Judge deems Jason Azzopardi comments prejudicial to Yorgen Fenech, orders Lovin to edit interview
Judge Edwina Grima rules that comments made by Jason Azzopardi about Yorgen Fenech’s guilt in an interview with Lovin Malta could interfere with the administration of justice
A judge has ordered Lovin Malta to edit an interview with lawyer Jason Azzopardi after he claimed Yorgen Fenech alone commissioned Daphne Caruana Galizia’s murder.
After hearing the interview, Judge Edwina Grima, presiding over the Criminal Court, ordered the news portal to remove the section of the interview in which Azzopardi discussed Fenech.

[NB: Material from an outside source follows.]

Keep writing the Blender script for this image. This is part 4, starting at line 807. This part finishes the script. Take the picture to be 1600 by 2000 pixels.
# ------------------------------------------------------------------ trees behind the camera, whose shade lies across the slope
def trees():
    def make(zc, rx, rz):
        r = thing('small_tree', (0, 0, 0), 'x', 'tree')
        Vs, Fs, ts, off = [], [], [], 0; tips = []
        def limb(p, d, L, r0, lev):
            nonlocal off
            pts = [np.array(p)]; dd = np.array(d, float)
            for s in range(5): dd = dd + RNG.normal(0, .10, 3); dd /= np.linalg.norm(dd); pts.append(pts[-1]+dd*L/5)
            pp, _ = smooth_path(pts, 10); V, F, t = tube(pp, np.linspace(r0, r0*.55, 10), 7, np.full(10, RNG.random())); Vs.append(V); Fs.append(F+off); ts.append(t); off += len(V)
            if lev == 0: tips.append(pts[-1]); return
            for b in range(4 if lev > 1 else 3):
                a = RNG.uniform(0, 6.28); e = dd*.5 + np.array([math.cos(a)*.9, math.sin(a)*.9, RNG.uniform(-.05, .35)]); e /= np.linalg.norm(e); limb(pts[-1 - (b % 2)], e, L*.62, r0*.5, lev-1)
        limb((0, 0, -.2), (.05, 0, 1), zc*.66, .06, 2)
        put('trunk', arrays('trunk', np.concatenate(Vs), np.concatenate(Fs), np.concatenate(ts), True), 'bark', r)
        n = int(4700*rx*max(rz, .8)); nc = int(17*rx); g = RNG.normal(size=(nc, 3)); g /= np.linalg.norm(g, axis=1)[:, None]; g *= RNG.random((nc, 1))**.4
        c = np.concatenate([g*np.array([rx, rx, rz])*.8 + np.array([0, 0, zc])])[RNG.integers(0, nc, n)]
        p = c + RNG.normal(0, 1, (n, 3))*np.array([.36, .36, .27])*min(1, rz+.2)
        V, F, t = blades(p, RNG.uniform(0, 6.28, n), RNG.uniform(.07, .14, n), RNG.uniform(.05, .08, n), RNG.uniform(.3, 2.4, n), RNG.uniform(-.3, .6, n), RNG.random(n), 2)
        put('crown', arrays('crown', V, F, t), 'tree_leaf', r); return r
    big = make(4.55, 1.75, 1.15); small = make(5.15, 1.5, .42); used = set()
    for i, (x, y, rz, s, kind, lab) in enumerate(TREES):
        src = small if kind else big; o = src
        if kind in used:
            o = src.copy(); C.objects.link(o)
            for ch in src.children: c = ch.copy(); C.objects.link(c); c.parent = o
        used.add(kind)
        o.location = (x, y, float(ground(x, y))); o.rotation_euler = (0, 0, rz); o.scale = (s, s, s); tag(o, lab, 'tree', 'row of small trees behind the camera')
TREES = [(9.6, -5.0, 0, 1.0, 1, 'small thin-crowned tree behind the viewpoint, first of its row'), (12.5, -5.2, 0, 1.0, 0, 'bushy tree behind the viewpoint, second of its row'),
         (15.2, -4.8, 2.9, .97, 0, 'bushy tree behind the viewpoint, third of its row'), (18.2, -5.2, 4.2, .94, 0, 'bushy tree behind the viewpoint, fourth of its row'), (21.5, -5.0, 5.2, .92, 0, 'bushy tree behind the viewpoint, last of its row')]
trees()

The judge also ordered Azzopardi to remove the interview from his Facebook page.
In her ruling, Grima said the comments made by Azzopardi on Fenech’s guilt or otherwise could interfere with the administration of justice. She added that the comments could also influence the judgement exercised by jurors that still have to be selected for the trial.
The ruling was delivered following a court application filed by Fenech in the wake of comments Azzopardi made during the Lovin Malta interview that was published recently.
Fenech is awaiting trial over accusations that he procured the murder of journalist Daphne Caruana Galizia in October 2017.
In his application, Fenech asked the Criminal Court to take action against Azzopardi, accusing him of having breached a court order by discussing Fenech’s unsuccessful bid for a pardon.
Fenech’s lawyers, Gianluca Caruana Curran, Marion Camilleri and Charles Merceica, argued that during the interview with Lovin Malta, Azzopardi had committed a “flagrant breach” of a court order, by speaking about a Fenech’s pardon request and by telling the interviewer that “the evidence that was legally collected, point towards Yorgen Fenech alone as being the person who commissioned the murder”.
Apart from ordering the interview to be edited, the judge asked that the Attorney General and Azzopardi be notified so that they could make written submissions. The judge is expected to hear oral submissions from the parties on 5 September when she could take further steps should it be necessary.
Azzopardi is the lawyer of the Caruana Galizia family.
Three men – Vince Muscat, George Degiorgio and Alfred Degiorgio – have already been sentenced to prison after admitting that they carried out the murder. Another two – Robert Agius and Jamie Vella – are facing charges for having supplied the bomb that was placed inside Caruana Galizia’s car.